++++ Source data

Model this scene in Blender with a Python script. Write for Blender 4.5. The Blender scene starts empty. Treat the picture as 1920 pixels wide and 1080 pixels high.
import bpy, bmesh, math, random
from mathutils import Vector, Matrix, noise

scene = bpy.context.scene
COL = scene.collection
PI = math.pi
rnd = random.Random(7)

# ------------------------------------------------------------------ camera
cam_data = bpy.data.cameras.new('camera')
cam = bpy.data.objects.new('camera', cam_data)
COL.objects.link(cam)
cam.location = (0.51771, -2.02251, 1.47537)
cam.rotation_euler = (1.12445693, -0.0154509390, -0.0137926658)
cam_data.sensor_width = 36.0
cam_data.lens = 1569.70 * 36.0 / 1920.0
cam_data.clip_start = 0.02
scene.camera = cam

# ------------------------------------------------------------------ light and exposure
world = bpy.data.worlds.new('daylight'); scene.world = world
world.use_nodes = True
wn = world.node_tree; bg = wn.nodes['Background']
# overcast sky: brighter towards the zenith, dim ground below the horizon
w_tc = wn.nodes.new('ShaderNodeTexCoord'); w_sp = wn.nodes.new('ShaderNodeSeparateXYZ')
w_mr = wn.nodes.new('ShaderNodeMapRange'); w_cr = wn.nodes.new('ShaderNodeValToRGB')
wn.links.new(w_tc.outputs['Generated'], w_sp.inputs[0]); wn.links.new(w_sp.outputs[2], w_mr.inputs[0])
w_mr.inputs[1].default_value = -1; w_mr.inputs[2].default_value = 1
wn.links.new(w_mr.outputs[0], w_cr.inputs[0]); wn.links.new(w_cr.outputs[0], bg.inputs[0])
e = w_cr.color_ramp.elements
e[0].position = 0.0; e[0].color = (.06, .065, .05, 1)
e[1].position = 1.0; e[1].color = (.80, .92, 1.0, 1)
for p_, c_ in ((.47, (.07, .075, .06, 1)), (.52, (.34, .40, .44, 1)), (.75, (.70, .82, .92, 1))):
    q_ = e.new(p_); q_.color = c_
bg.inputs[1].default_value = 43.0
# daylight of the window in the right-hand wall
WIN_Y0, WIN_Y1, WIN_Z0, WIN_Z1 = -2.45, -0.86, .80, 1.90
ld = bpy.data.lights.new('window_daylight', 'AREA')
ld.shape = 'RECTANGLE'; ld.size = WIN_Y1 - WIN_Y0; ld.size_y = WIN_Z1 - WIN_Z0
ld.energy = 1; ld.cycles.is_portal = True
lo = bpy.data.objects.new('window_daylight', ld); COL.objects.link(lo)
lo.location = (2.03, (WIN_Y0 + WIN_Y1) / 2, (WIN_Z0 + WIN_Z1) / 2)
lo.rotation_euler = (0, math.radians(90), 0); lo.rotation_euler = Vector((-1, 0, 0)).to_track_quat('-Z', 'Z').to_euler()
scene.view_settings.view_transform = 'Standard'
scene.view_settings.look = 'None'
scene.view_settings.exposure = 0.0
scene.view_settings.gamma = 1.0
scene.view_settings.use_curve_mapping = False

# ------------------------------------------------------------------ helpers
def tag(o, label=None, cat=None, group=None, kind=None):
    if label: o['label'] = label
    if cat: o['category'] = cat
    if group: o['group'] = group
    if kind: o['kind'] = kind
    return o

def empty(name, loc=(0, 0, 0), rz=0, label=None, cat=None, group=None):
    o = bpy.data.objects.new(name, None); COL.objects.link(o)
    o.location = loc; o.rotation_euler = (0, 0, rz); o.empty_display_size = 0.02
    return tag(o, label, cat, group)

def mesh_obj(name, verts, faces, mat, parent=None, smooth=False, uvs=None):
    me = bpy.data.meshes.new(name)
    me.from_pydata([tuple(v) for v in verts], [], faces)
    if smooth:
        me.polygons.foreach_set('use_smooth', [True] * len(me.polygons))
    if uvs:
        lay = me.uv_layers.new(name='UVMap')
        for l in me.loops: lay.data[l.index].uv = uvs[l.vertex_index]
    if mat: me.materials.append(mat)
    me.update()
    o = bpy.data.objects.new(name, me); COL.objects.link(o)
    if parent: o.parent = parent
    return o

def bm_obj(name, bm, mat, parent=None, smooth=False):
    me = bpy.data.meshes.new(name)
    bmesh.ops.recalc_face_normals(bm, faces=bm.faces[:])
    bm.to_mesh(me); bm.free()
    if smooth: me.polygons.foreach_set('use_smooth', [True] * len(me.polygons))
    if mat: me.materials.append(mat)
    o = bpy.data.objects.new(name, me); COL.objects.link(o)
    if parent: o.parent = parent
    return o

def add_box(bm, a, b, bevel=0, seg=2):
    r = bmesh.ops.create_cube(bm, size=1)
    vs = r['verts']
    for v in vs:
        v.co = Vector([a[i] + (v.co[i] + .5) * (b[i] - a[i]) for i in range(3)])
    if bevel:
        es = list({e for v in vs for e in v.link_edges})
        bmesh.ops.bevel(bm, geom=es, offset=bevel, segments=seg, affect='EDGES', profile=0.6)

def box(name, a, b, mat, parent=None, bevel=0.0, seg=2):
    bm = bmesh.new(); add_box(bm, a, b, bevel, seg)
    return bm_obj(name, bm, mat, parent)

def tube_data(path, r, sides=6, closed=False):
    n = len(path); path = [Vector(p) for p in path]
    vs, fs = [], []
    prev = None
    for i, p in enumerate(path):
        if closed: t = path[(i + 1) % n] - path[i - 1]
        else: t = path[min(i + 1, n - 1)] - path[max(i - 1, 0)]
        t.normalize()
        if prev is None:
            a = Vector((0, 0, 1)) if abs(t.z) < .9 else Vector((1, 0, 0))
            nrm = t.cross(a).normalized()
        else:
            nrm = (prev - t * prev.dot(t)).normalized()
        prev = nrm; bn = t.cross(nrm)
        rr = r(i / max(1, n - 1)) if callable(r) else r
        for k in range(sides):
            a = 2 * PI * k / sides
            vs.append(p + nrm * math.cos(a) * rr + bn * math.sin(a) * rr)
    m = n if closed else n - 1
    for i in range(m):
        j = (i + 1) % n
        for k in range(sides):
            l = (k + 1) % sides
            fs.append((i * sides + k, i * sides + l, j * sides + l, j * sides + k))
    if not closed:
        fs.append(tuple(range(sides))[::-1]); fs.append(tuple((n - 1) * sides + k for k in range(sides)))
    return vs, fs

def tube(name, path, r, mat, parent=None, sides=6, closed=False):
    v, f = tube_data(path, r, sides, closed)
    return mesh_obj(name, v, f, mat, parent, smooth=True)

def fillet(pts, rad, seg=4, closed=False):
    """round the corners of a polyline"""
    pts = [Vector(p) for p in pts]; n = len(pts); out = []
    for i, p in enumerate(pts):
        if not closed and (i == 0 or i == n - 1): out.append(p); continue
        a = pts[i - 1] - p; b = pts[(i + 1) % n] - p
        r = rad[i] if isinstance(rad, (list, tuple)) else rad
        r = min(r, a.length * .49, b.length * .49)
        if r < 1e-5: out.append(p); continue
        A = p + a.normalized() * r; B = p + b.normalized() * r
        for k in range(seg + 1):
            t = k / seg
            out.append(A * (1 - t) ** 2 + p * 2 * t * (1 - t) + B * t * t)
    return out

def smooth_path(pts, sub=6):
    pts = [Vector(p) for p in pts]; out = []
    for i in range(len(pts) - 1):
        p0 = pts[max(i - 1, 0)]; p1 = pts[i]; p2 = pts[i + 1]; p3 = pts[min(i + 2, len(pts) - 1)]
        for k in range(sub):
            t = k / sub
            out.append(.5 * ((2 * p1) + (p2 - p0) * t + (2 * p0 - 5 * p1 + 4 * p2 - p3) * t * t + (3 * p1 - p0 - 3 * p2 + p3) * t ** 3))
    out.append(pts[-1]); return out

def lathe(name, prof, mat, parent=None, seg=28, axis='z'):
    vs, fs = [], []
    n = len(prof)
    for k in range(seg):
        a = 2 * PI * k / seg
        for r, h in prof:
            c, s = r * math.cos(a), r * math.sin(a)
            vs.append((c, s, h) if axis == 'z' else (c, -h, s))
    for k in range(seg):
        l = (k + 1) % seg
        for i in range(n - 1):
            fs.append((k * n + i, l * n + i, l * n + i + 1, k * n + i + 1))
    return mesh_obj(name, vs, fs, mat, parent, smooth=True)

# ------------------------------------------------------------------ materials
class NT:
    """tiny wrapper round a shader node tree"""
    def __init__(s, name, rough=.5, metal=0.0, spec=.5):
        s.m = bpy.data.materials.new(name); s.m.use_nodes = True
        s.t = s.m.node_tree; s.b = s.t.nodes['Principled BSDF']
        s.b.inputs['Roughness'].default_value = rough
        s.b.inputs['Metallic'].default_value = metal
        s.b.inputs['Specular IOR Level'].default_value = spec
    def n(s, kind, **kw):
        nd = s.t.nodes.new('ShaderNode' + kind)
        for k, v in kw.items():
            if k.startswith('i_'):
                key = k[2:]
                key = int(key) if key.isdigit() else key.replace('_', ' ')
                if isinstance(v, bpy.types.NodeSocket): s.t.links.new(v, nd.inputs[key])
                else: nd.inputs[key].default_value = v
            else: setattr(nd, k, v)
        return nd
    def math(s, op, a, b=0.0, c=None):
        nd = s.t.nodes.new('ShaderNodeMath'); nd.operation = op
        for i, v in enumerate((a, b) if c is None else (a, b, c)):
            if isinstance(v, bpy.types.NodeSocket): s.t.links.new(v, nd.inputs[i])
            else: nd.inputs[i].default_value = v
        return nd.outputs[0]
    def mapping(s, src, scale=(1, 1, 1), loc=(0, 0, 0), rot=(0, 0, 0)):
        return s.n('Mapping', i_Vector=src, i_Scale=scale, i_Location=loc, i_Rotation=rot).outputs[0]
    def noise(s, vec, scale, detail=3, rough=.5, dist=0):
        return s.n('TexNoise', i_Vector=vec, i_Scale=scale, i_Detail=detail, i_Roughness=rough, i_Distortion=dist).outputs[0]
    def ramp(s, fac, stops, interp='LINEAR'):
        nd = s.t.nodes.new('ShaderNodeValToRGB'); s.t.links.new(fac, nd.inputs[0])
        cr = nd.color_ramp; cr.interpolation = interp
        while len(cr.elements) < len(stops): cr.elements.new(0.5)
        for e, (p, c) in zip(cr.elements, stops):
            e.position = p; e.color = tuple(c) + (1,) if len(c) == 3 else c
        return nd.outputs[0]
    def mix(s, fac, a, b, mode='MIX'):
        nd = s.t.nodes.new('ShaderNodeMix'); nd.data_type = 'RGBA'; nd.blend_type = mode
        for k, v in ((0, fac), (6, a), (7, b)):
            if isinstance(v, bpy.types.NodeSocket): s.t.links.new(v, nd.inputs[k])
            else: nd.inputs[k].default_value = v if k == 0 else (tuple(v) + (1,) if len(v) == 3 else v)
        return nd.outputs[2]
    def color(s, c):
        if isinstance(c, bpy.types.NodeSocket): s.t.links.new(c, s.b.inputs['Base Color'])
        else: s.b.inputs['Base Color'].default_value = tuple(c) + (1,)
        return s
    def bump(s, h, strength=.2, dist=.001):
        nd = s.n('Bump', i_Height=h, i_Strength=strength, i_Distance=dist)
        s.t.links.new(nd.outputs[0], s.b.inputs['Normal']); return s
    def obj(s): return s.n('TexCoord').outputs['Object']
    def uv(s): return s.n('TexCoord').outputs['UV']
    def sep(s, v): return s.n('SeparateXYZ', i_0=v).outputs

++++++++

Instructions to follow: Include the first line, the line containing "scene.camera = cam", and every line between them, copied exactly from the material above; output no other line.

Solution:
Model this scene in Blender with a Python script. Write for Blender 4.5. The Blender scene starts empty. Treat the picture as 1920 pixels wide and 1080 pixels high.
import bpy, bmesh, math, random
from mathutils import Vector, Matrix, noise

scene = bpy.context.scene
COL = scene.collection
PI = math.pi
rnd = random.Random(7)

# ------------------------------------------------------------------ camera
cam_data = bpy.data.cameras.new('camera')
cam = bpy.data.objects.new('camera', cam_data)
COL.objects.link(cam)
cam.location = (0.51771, -2.02251, 1.47537)
cam.rotation_euler = (1.12445693, -0.0154509390, -0.0137926658)
cam_data.sensor_width = 36.0
cam_data.lens = 1569.70 * 36.0 / 1920.0
cam_data.clip_start = 0.02
scene.camera = cam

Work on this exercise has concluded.